Philip K. Dick A Scanner Darkly (1973)

At the likely risk of contradicting any previous claim I may have made to the opposite effect, A Scanner Darkly might be viewed as the pivotal Dick novel, or at least a pivotal Dick novel in that it occupies a narrative space roughly equidistant to all other devices by which he attempted to describe his understanding of the universe. Take away a few minor technological details and it reads almost like straight autobiography of a kind which could sit quite happily on a shelf amongst Burroughs' Junky, the oeuvre of Charles Bukowski, and other stumbling accounts of lives failing to happen; whilst on the other, more fantastic hand, all it shares in common with VALIS is buried within the increasingly schizophrenic delusions of Robert Arctor, the main character; so it's fiction, but it's true to life.

Dick believed in a layered universe, or at least in an idea amounting to the same - the thoroughly crappy reality of the world as it is as an illusion imposed upon the world as it should or could be by an errant creator. This theme reoccurs throughout Dick's career and is here expressed in the double life of Robert Arctor, a near permanently wasted addict of the terrible substance D and federal narcotics agent whose cover is so deep that he ends up spying on himself, and who is now so affected by the drug that he doesn't seem to quite notice how he's going around in circles. His world is also going around in circles, as, Dick suggests, is western civilisation, satirised here in New Path, the drug rehabilitation organisation which turns out to be a front for the production of substance D. Almost everything in this novel is eating its own tail.

In Southern California it didn't make any difference anyhow where you went; there was always the same McDonaldburger place over and over, like a circular strip that turned past you as you pretended to go somewhere. And when finally you got hungry and went to the McDonaldburger place and bought a McDonald's hamburger, it was the one they sold you last time and the time before that and so forth, back to before you were born...

They had by now, according to their sign, sold the same original burger fifty billion times. He wondered if it was to the same person. Life in Anaheim, California, was a commercial for itself, endlessly replayed. Nothing changed; it just spread farther and farther in the form of neon ooze.

It is this crushing sense of inertia, of entropic force which forms Dick's illusory superimposed reality, extending right down to the level of human consciousness and experience, the murk of this dreary dream world we float in, as it is later described:

Arctor had hit his head on the corner of a kitchen cabinet directly above him. The pain, the cut in his scalp, so unexpected and undeserved, had for some reason cleared away the cobwebs. It flashed on him instantly that he didn't hate the kitchen cabinet: he hated his wife, his two daughters, his whole house, the back yard with its power mower, the garage, the radiant heating system, the front yard, the fence, the whole fucking place and everyone in it. He wanted a divorce; he wanted to split. And so he had, very soon. And entered, by degrees, a new and somber life, lacking all of that.

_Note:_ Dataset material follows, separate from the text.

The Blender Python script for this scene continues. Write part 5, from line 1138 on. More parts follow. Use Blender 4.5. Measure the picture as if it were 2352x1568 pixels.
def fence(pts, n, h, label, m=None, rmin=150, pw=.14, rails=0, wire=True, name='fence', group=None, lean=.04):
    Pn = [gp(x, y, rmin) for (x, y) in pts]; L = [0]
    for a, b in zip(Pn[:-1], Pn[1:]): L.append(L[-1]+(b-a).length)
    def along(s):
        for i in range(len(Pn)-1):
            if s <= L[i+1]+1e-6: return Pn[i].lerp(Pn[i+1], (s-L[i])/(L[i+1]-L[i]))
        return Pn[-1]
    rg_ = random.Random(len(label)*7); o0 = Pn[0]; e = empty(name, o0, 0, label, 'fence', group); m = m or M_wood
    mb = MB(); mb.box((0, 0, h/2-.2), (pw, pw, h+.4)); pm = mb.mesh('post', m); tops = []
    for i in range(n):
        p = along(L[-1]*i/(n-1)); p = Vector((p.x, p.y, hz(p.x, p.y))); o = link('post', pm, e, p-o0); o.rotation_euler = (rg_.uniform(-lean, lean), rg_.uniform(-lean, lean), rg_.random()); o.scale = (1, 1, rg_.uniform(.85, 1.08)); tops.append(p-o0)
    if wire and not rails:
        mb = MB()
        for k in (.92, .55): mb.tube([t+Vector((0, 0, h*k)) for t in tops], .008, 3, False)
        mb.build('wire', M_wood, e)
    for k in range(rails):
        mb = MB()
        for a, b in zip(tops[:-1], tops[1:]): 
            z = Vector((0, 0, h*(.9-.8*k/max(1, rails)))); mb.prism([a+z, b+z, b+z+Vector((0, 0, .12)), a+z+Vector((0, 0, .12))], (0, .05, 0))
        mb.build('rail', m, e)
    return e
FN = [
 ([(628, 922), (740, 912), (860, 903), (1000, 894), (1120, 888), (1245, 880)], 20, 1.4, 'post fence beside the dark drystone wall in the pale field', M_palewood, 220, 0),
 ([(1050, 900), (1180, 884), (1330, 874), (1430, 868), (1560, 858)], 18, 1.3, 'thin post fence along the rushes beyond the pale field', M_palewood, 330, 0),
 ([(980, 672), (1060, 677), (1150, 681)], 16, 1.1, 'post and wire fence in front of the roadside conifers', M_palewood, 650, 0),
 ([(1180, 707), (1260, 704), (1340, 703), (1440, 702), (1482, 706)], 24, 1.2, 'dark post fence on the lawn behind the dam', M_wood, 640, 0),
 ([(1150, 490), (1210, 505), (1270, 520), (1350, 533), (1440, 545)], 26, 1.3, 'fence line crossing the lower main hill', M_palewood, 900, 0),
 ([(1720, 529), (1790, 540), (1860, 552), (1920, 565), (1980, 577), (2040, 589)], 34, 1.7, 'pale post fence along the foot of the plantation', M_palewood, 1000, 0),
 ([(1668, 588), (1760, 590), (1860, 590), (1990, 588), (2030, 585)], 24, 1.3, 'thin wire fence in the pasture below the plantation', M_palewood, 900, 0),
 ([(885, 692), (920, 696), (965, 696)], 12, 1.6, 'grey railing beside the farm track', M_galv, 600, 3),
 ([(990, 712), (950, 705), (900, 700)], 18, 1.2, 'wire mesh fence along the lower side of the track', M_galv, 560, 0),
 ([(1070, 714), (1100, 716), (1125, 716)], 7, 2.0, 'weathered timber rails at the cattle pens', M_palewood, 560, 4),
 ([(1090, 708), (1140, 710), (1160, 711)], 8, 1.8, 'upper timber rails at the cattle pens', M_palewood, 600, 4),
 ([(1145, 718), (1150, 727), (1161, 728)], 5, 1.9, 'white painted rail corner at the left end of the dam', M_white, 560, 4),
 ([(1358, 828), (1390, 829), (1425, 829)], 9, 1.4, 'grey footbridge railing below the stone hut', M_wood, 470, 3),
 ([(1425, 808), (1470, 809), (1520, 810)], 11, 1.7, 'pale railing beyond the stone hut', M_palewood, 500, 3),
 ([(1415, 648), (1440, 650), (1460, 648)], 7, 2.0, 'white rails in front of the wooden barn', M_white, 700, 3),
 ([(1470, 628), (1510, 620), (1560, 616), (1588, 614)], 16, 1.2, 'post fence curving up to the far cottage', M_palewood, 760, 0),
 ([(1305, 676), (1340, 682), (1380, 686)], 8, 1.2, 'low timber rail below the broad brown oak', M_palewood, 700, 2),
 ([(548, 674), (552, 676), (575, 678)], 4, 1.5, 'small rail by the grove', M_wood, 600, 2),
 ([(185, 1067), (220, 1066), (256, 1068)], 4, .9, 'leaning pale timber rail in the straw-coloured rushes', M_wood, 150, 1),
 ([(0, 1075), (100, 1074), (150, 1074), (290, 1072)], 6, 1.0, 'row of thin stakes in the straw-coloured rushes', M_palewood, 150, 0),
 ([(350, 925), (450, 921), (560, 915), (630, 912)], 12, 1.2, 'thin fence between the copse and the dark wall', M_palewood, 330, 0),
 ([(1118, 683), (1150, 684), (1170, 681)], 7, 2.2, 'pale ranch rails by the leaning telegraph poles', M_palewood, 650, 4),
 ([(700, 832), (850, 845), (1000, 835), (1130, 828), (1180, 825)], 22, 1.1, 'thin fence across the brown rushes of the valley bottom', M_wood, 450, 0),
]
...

Probably he should have regretted his decision. He had not. That life had been one without excitement, with no adventure. It had been too safe. All the elements that made it up were right there before his eyes, and nothing new could ever be expected.

As the author stresses in the afterword, there is no moral to this novel, but then it does so much that I'm not sure it really needs one. Philip K. Dick had an extraordinary view of the world, and one that might be deemed nonetheless useful regardless of whether you believe any of it, and this is as clear a glimpse of that world as we're likely to encounter outside of the usual biographical sources. At the risk of appearing rude, if you can't appreciate this one then you're probably a moron.